Comments: Bill's view seems more in tune with Carol Twigg's Pew program in course redesign in that the focus seems first and foremost on the high enrollment introductory courses. We have 20 - 30 such courses on our campus that are "super large" (enrollments in excess of 800 per semester) and about 1600 other undergraduate courses. Frank's view seems to focus on the other 1600. At a conference earlier this month at Parkland college I heard a representative of the Sakai project take the Bill view in reference to the British Open University approach and that there is much efficiency to be had to have a "master course" that is very well designed and that all instructors teach out of and by extension of this logic there is benefit to share learning objects across campuses when there is a common curriculum.
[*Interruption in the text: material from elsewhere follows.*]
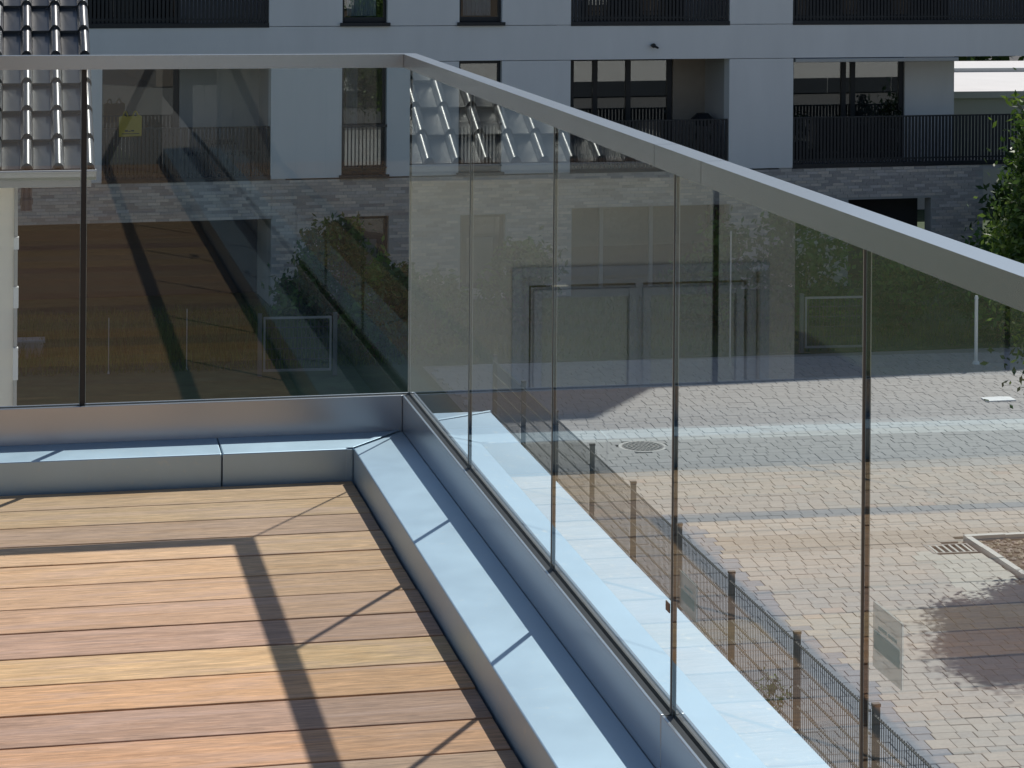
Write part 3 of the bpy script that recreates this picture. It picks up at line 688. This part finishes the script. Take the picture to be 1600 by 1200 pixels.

Perhaps true, but does that mean that we are going to go through a deliberate consolidation of those other 1600 courses so they are suitable for the Bill approach? If not, then Frank's approach seems more realistic and learning object sharing of ephemeral value.

Conclusion: I've drawn these distinctions to try to explain why it seems we have been talking past each other in this thread. There are differences. I don't think the question of whether e-Learning succeeded is the right one to ask. Better, I believe, is to address the question at the beginning: should we make a point of highlighting these differences in discussions with outsiders: The Chronicle, our Provosts and CIOs, our faculty and students, taxpayers, etc.? Or should we be one all inclusive tent of e-Learning?

Lanny Arvan
Assistant CIO for Educational Technology University of Illinois at Urbana-Champaign.